• **What you should do**:
Reproduce the material below line by line, beginning with its first line and ending with the line that contains "COL = S.collection"; leave out pictures.

• **Given data**:

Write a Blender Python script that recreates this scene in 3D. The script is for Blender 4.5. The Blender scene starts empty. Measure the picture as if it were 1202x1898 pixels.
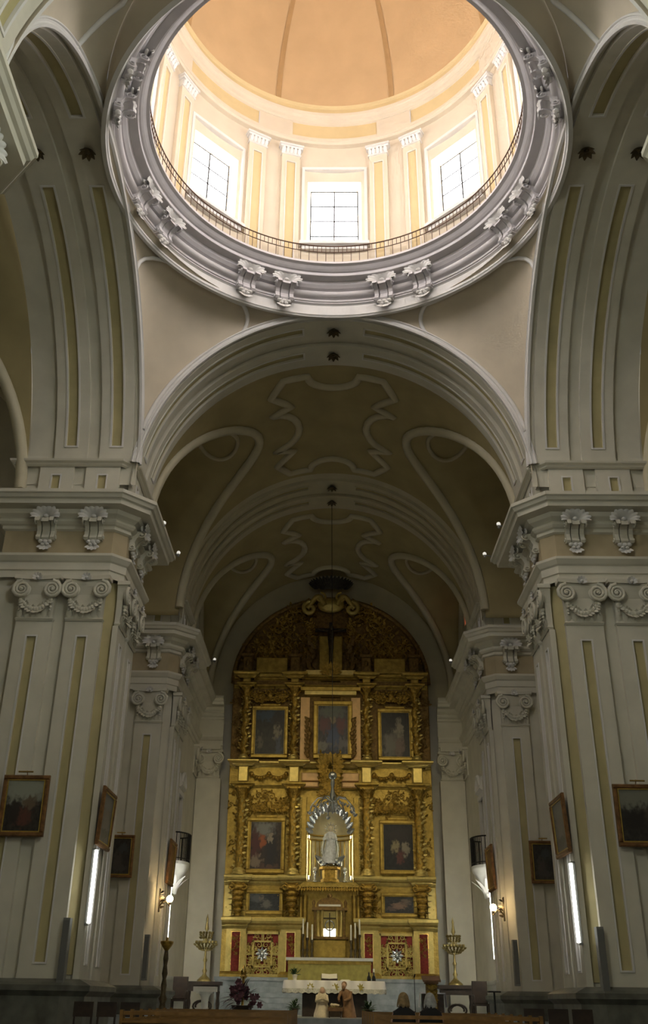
import bpy, bmesh, math, random
from math import sin, cos, pi, radians as rad, sqrt, hypot, atan2
from mathutils import Vector, Matrix
random.seed(7)
S = bpy.context.scene
COL = S.collection

# ------------------------------------------------------------------ camera
CAMX, YAW, PITCH, ROLL, FPX, PPX, CAMH = -0.1246, 0.021975, 0.472669, 0.015541, 1772.5, 575.8, 1.1
_f = Vector((-sin(YAW)*cos(PITCH), cos(YAW)*cos(PITCH), sin(PITCH)))
_r = Vector((cos(YAW), sin(YAW), 0)); _u = _r.cross(_f)
CR = _r*cos(ROLL) + _u*sin(ROLL); CU = _u*cos(ROLL) - _r*sin(ROLL); CF = _f
CAM = Vector((CAMX, 0, CAMH))
cd = bpy.data.cameras.new('camera'); co = bpy.data.objects.new('camera', cd); COL.objects.link(co)
cd.sensor_fit = 'VERTICAL'; cd.sensor_height = 36; cd.lens = FPX/1898*36
cd.shift_x = (601-PPX)/1898; cd.clip_end = 300; cd.clip_start = 0.05
m4 = Matrix((CR, CU, -CF)).transposed().to_4x4(); m4.translation = CAM
co.matrix_world = m4
S.camera = co
def at(u, v, Y=None, X=None, Z=None):
    "world point on the sight line of photo point (u,v) at depth Y (or side X, or height Z)"
    d = CR*((u-PPX)/FPX) + CU*((949-v)/FPX) + CF
    t = Y/d.y if Y is not None else ((X-CAM.x)/d.x if X is not None else (Z-CAM.z)/d.z)
    return CAM + d*t

# ------------------------------------------------------------------ world, exposure
W = bpy.data.worlds.new('sky'); S.world = W; W.use_nodes = True
W.node_tree.nodes['Background'].inputs[0].default_value = (.75, .8, .9, 1)
W.node_tree.nodes['Background'].inputs[1].default_value = 1.0
S.view_settings.view_transform = 'Standard'; S.view_settings.look = 'None'
S.view_settings.exposure = 0.0; S.view_settings.gamma = 1.0
S.view_settings.use_curve_mapping = False
S.cycles.max_bounces = 4; S.cycles.diffuse_bounces = 4; S.cycles.glossy_bounces = 2; S.cycles.transmission_bounces = 2
S.cycles.caustics_reflective = False; S.cycles.caustics_refractive = False; S.cycles.use_denoising = True; S.cycles.use_light_tree = False; S.cycles.adaptive_threshold = .03
PANE = 19.0        # brightness of the sky behind the drum windows
NAVEFILL = 27.0     # glow of the unseen nave windows, added as fill light

# ------------------------------------------------------------------ materials
MATS = {}
def mat(name, col, rough=.7, metal=0.0, var=.0, scale=3.0, bump=0.0, bscale=20., col2=None, emit=None, estr=0., spec=.4):
    if name in MATS: return MATS[name]
    m = bpy.data.materials.new(name); m.use_nodes = True; MATS[name] = m
    nt = m.node_tree; b = nt.nodes['Principled BSDF']
    b.inputs['Base Color'].default_value = (*col, 1); b.inputs['Roughness'].default_value = rough
    b.inputs['Metallic'].default_value = metal; b.inputs['Specular IOR Level'].default_value = spec
    tc = nt.nodes.new('ShaderNodeTexCoord')
    if var > 0 or col2:
        n = nt.nodes.new('ShaderNodeTexNoise'); n.inputs['Scale'].default_value = scale; n.inputs['Detail'].default_value = 6
        nt.links.new(tc.outputs['Object'], n.inputs['Vector'])
        cr = nt.nodes.new('ShaderNodeValToRGB')
        c2 = col2 or tuple(min(1, c*(1+var)) for c in col); c1 = col if col2 else tuple(c*(1-var) for c in col)
        cr.color_ramp.elements[0].color = (*c1, 1); cr.color_ramp.elements[1].color = (*c2, 1)
        cr.color_ramp.elements[0].position = .33; cr.color_ramp.elements[1].position = .67
        nt.links.new(n.outputs['Fac'], cr.inputs[0]); nt.links.new(cr.outputs[0], b.inputs['Base Color'])
    if bump > 0:
        n2 = nt.nodes.new('ShaderNodeTexNoise'); n2.inputs['Scale'].default_value = bscale; n2.inputs['Detail'].default_value = 3
        nt.links.new(tc.outputs['Object'], n2.inputs['Vector'])
        bp = nt.nodes.new('ShaderNodeBump'); bp.inputs['Strength'].default_value = bump; bp.inputs['Distance'].default_value = .05
        nt.links.new(n2.outputs['Fac'], bp.inputs['Height']); nt.links.new(bp.outputs[0], b.inputs['Normal'])
    if emit:
        b.inputs['Emission Color'].default_value = (*emit, 1); b.inputs['Emission Strength'].default_value = estr
    return m
CREAM = mat('cream_stucco', (.64,.61,.515), .85, var=.06, scale=1.2, bump=.05, bscale=40)
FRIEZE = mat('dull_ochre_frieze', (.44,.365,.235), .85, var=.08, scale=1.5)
OCHRE = mat('ochre_stucco', (.47,.41,.22), .85, var=.08, scale=1.5)
TRIM = mat('white_moulding', (.70,.68,.66), .75, var=.04, scale=2)
RINGM = mat('lilac_white_moulding', (.60,.57,.58), .7, var=.05, scale=2)
PEND = mat('pendentive_stucco', (.56,.49,.38), .9, var=.08, scale=.8)
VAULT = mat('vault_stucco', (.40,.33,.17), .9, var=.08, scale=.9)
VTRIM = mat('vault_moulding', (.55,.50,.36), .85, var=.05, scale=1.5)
PEACH = mat('peach_stucco', (.60,.42,.235), .9, var=.05, scale=1)
DRUMC = mat('drum_stucco', (.67,.585,.46), .85, var=.03, scale=1.5)
DRUMY = mat('drum_ochre', (.65,.51,.28), .85, var=.04, scale=1.5)
RIBD = mat('dome_rib_stucco', (.44,.28,.13), .9, var=.05)
PLINTH = mat('dark_veined_marble', (.085,.085,.07), .35, col2=(.17,.17,.14), scale=2.5)
MARBLE = mat('blue_grey_marble', (.30,.34,.36), .35, col2=(.46,.50,.52), scale=3)
WMARB = mat('white_marble', (.72,.72,.68), .4, var=.05, scale=4)
FLOORM = mat('stone_floor', (.20,.19,.17), .4, var=.2, scale=1.5)
GOLD = mat('gilded_wood', (.46,.315,.07), .40, .6, var=.22, scale=5, bump=.35, bscale=14)
GOLDD = mat('carved_gilding', (.40,.255,.05), .32, .7, var=.35, scale=9, bump=.5, bscale=30)
GOLDL = mat('pale_gilding', (.60,.46,.15), .34, .6, var=.12, scale=6, bump=.1)
NICHE = mat('cream_gilt_niche', (.72,.64,.40), .4, .1, var=.08, scale=4)
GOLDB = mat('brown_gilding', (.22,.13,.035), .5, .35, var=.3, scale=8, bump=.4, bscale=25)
PINKG = mat('rose_gilding', (.72,.46,.22), .5, .3, var=.1, scale=4)
RED = mat('red_damask', (.28,.028,.018), .6, var=.25, scale=12)
DARKW = mat('dark_walnut', (.035,.022,.015), .45, var=.3, scale=6)
PEWW = mat('pew_oak', (.21,.11,.03), .26, var=.25, scale=5)
IRON = mat('black_iron', (.02,.02,.02), .5, .6)
RAILI = mat('brown_iron', (.10,.055,.035), .5, .4)
BRONZE = mat('dark_bronze', (.10,.075,.04), .4, .7, var=.3, scale=8)
BRASS = mat('polished_brass', (.72,.50,.16), .25, .9)
CREST = mat('dark_crest_bronze', (.045,.04,.03), .5, .5, var=.3, scale=8)
OLDBR = mat('aged_brass', (.30,.235,.09), .35, .7, var=.3, scale=10)
SILVER = mat('silver', (.55,.57,.58), .25, .9)
LINEN = mat('white_linen', (.84,.83,.87), .9)
LACE = mat('grey_lace', (.55,.55,.52), .9, var=.25, scale=30)
WAX = mat('white_wax', (.85,.82,.72), .6)
GREYM = mat('grey_speaker', (.20,.20,.185), .5, var=.1)
GRILLE = mat('speaker_grille', (.15,.15,.14), .7)
BLACK = mat('black_cloth', (.012,.011,.012), .9)
FRAMEW = mat('brown_gilt_frame', (.20,.10,.035), .45, .25, var=.3, scale=8)
LEAFG = mat('dark_green_leaf', (.03,.07,.02), .6, var=.3, scale=10)
PETAL = mat('mauve_petals', (.16,.07,.09), .8, var=.4, scale=14)
FROND = mat('purple_frond', (.10,.075,.085), .8, var=.3, scale=14)
SKIN = mat('skin', (.52,.33,.24), .6)
BLOND = mat('dark_blond_hair', (.22,.15,.07), .7, var=.3, scale=20)
GREYH = mat('grey_hair', (.33,.33,.33), .7, var=.2, scale=20)
PAINTW = mat('painted_ivory', (.58,.50,.37), .6, var=.15, scale=8)
PAINTB = mat('painted_brown', (.22,.12,.06), .6, var=.2, scale=8)
PAINTBL = mat('painted_pale_blue', (.62,.64,.66), .5, var=.2, scale=8)
YCLOTH = mat('yellow_green_frontal', (.42,.36,.10), .6, .2, var=.15, scale=5)
PANEM = mat('daylit_frosted_glass', (.9,.9,.9), .5, emit=(1.0,.97,.98), estr=PANE)
NFILLM = mat('nave_fill_glass', (.9,.9,.9), .5, emit=(.93,1.0,.93), estr=NAVEFILL)
REDPANE = mat('red_lit_glass', (.5,.1,.04), .4, emit=(1,.22,.10), estr=.45)
GLARE = mat('pier_glare_strip', (.9,.9,.9), .4, emit=(1.0,1.0,.93), estr=12)  # self-glowing white for the glare strips on the crossing piers
TUBE2 = mat('altar_fluorescent_tube', (.9,.9,.9), .4, emit=(1.0,1.0,.88), estr=80)
BULB = mat('warm_bulb', (.9,.8,.6), .4, emit=(1.0,.72,.36), estr=60)
SBULB = mat('clear_bulb', (.8,.8,.75), .3, emit=(1,.95,.85), estr=.6)
NLAMP = mat('niche_lamp', (.9,.9,.9), .4, emit=(1.0,.93,.62), estr=55)

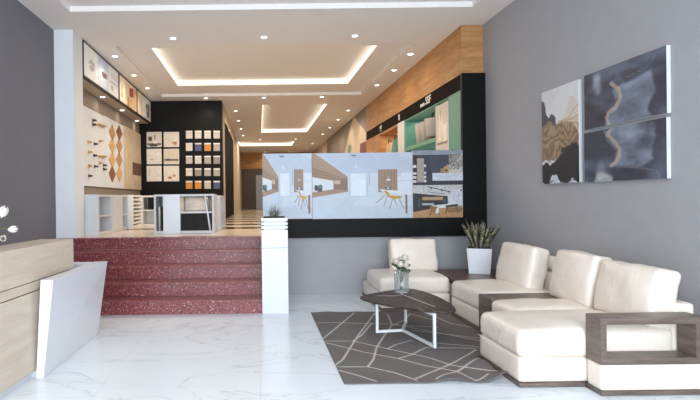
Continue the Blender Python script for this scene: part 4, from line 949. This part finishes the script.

• **Output**:
Write a Blender Python script that recreates this scene in 3D. The script is for Blender 4.5. The Blender scene starts empty. Measure the picture as if it were 1202x1898 pixels.
import bpy, bmesh, math, random
from math import sin, cos, pi, radians as rad, sqrt, hypot, atan2
from mathutils import Vector, Matrix
random.seed(7)
S = bpy.context.scene
COL = S.collection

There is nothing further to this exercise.